Une notation manuscrite sur un registre d’inscription de faculté. À côté de son nom, il a lui-même écrit Ab Aximo in Guinea Africana (« d’Axim en Guinée, Afrique »). C’est avec le souci de marquer ses origines qu’Amo s’immatricule, le 9 juin 1727, à l’université de Halle, ville rattachée au royaume de Prusse. Créée en 1694, l’institution s’impose comme un bastion des Lumières naissantes dans le monde allemand.
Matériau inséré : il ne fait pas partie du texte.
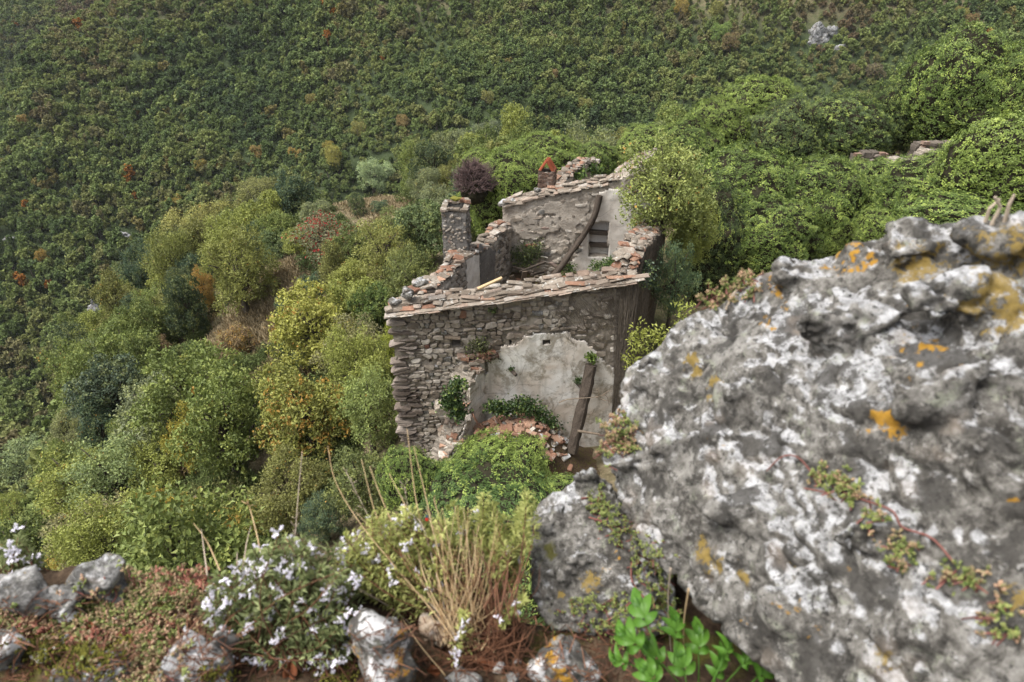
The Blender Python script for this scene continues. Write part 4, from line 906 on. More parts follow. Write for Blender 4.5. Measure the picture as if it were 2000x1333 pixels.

Entre ces murs, la raison entame son combat contre les forces de la tradition et du cléricalisme, avec des figures de proue comme le métaphysicien Christian Wolff (1679-1754), qui élabore un vaste système embrassant la totalité ou presque des disciplines. Cependant, la cause univoque de Dieu possède encore de puissants zélateurs à Halle. Le camp des théologiens conservateurs obtient ainsi, avec l’appui du roi de Prusse Frédéric-Guillaume Ier – souverain tenant l’intellectualité en aversion –, le renvoi de Wolff, forcé à l’exil sous peine de pendaison…

“Lorsque le prince-électeur de Saxe visite l’université de Halle, c’est Amo qui dirige la cérémonie”

C’est dans cette arène qu’Amo débarque et plonge. Il y poursuit sa formation, notamment en philosophie, et se spécialise en droit. En 1729, il livre un premier travail universitaire en latin, qui lui vaut le grade de Magister Legens (l’équivalent de docteur en droit). Le sujet est explosif et le concerne au plus près : il s’agit d’une Dissertation sur les droits des Maures en Europe (« Maures », maurorum en latin, étant synonyme ici de « Noirs »)… Las ! cette contribution a été perdue. Son contenu, néanmoins, est résumé dans une notice d’une revue locale. Dans un premier temps, Amo effectue un détour par l’Histoire et le droit : il montre que, dans l’Antiquité, les empereurs romains faisaient des « rois » des provinces d’Afrique leurs « vassaux », habilités à gouverner par un « mandat ». Traduisons : les chefs et les sujets africains de l’Empire possédaient un statut juridique et avaient à ce titre la garantie de droits imprescriptibles. Dans un second temps, revenant vers son époque, Amo se demande dans quelle mesure « la liberté ou la servitude des Maures amenés en Europe par les chrétiens, est conforme aux lois communes ». Impossible d’être formel, mais il est vraisemblable qu’Amo, de manière explicite ou oblique, ait dénoncé l’esclavage comme une pratique illégale… Un pionnier de l’abolitionnisme ? Deux points saillants : tout d’abord, il aborde la question non sur le plan des affects, mais sur le terrain dépassionné, rationnel, du droit ; ensuite, on devine une tonalité irrévérencieuse dans son propos. En son temps, l’Empire romain est un modèle mythifié ; en outre, Amo mentionne Justinien, empereur byzantin ardemment chrétien. Si une personnalité de cette stature a accordé l’autonomie aux Africains, les chrétiens du XVIIIe siècle qui se réclament de lui et de Rome tout en acceptant l’esclavage ne sont-ils pas pris en flagrant délit d’incohérence et même d’hérésie ? La traite n’est-elle pas un scandale au carré, double offense faite à la raison et à la religion ? Amo aurait par conséquent manié des références hautement stratégiques pour secouer ses contemporains, renverser contre eux leur propre héritage. Une manœuvre subtile, à l’ironie mordante : plutôt culotté en contexte.